Francis Oguaju, tech business advisor at Emerging Idea and Business Services, top-class supply and demand chains and informed consumers are key to success.

"The logistics challenges on the distribution side of the operations are well known: no functional postal service at scale; most residential areas do not have structured physical addresses that are easily identifiable; and the transportation infrastructures are largely primitive here. Beyond the logistical challenges, you now have a human challenge. There is a huge gap in the level of education and awareness among the public especially when it comes to using technology for commerce. To really find success at scale, you must bridge that gap. Many people with decent purchasing power are not even online or do not trust the web. So you must invest in building confidence and bringing large swathes of them online."

Oguaju maintains that e-commerce businesses in Nigeria need not copy what is obtainable in the US. and Europe where the supply and delivery chains are guaranteed. Rather, they should build reliable distribution networks that will not extend delivery periods beyond expected timeline to avoid doubts creeping in.

Adeshina Adewumi of Proville Business Solutions supports the logistics angle.

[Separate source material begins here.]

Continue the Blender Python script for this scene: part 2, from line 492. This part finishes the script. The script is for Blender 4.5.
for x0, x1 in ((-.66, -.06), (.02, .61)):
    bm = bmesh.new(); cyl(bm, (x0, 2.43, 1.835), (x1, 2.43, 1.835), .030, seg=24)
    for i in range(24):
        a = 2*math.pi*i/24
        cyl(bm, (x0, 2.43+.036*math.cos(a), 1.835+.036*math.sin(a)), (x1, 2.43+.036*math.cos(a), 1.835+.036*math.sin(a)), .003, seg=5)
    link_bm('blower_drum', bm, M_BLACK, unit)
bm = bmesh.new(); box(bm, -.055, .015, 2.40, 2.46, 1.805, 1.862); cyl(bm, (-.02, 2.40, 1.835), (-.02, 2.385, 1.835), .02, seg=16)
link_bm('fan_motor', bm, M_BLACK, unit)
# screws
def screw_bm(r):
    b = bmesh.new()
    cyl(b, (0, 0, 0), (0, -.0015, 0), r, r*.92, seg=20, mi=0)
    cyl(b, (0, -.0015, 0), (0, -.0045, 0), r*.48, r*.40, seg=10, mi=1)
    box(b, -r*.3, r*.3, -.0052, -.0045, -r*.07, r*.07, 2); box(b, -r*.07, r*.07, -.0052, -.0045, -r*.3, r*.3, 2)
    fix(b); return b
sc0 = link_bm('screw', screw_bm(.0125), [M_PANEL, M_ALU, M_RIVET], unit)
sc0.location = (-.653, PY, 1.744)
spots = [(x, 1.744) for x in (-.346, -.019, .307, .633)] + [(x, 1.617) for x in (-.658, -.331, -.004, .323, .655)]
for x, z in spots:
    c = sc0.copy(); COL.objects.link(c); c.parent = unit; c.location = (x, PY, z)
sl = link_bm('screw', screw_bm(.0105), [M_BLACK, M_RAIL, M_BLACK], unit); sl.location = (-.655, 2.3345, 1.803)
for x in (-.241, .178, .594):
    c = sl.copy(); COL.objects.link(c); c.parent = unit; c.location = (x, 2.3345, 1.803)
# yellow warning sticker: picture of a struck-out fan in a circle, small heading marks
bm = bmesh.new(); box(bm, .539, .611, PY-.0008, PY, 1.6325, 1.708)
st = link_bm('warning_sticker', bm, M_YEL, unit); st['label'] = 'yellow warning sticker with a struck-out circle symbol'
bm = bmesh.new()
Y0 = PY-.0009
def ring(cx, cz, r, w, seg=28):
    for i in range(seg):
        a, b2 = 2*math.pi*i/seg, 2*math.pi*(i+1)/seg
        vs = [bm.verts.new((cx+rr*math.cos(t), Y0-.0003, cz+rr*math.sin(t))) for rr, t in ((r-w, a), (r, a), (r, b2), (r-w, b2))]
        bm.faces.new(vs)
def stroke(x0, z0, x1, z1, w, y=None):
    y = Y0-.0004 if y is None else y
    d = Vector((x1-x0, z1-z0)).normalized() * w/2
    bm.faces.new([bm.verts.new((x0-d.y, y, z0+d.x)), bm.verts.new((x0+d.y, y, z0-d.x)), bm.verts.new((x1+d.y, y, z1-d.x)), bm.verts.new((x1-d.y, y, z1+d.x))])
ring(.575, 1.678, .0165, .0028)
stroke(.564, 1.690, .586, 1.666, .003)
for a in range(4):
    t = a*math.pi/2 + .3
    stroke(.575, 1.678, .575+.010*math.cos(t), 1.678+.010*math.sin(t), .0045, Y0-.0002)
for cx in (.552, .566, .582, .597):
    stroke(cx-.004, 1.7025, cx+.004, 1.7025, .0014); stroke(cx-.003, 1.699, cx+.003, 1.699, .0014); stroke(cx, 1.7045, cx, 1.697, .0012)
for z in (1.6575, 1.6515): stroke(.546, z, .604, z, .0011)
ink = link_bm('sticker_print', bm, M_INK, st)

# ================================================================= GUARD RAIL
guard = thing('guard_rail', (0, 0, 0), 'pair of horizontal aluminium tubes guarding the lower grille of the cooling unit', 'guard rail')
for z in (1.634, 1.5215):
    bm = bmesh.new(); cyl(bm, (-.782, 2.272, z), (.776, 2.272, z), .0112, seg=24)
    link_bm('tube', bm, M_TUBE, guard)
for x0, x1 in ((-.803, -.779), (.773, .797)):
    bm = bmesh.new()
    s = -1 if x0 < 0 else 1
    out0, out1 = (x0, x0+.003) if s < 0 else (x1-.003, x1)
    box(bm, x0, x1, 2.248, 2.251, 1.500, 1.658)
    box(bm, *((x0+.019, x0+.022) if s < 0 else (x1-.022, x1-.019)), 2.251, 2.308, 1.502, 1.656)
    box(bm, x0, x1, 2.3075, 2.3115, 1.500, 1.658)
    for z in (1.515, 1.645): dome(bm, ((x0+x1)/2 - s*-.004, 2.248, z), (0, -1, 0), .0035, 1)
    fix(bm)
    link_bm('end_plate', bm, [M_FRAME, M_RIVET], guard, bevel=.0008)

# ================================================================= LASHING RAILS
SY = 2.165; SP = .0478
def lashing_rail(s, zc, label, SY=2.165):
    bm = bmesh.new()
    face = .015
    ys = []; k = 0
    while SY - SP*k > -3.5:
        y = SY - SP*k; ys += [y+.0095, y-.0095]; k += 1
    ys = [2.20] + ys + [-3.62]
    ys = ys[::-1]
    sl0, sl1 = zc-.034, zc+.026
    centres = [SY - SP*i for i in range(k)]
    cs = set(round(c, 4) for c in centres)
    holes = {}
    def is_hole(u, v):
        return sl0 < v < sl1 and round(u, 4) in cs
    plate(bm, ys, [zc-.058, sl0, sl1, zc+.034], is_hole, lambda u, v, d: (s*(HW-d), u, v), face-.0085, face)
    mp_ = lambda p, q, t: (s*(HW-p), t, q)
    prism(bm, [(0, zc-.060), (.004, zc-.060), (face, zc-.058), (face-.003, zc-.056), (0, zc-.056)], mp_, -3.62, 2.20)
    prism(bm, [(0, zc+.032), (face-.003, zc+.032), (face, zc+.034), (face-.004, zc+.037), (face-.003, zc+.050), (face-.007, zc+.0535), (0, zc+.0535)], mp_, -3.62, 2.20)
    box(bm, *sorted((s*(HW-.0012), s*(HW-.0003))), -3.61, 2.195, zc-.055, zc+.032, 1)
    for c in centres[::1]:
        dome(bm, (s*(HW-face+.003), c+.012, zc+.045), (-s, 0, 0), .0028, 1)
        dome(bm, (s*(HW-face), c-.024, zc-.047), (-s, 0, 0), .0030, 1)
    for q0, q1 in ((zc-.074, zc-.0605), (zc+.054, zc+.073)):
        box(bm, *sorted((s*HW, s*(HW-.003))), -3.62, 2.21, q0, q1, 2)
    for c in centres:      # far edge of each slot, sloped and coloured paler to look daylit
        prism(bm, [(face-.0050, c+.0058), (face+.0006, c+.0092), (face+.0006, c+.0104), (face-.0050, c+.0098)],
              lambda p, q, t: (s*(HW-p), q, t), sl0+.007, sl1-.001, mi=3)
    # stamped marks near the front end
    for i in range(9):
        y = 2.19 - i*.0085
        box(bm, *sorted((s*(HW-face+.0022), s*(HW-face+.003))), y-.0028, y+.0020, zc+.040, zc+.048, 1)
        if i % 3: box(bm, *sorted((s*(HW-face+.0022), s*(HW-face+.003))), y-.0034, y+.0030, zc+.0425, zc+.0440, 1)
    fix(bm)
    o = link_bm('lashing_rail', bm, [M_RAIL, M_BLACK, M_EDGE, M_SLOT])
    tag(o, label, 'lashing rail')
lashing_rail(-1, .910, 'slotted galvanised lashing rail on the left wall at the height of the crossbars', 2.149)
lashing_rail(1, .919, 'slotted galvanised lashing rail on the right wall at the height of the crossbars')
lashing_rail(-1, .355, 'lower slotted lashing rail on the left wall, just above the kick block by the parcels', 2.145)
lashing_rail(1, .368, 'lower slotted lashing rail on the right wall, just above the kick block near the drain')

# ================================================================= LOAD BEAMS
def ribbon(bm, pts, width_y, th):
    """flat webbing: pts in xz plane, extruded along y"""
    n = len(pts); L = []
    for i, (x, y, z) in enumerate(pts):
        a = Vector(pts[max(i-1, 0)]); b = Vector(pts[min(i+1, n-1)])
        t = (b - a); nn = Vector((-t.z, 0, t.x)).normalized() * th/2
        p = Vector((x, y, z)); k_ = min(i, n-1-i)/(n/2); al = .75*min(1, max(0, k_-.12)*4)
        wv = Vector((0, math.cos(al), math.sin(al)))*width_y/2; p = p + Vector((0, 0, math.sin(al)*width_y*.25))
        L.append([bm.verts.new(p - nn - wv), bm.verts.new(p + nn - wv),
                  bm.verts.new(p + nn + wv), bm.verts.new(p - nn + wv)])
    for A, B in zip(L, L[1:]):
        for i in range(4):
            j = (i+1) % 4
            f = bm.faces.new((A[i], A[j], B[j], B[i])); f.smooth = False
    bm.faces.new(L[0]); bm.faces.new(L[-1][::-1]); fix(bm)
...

He says the high cost of logistics associated with operating an e-commerce brand in Nigeria and Africa has to be resolved first.

"The proposed way forward is to drive a lasting solution around this high cost of logistics and turnaround time for delivery by adapting the Uber model to the e-commerce space thus driving community e-commerce rather than the existing model which we currently run in Africa," he said citing a new platform, 59 One Kiosk Africa that will seek to deliver not beyond 1-2km of order location within 59 minutes.

Oguaju points out that sound corporate governance and great customer experience including offering the two principal advantages of e-commerce - lower prices and convenience - to get consumers to shop online.

He adds that any workable model must also have substantial capital investment for a considerable period of time before expecting returns and enough patience to excel in Nigeria's e-commerce space.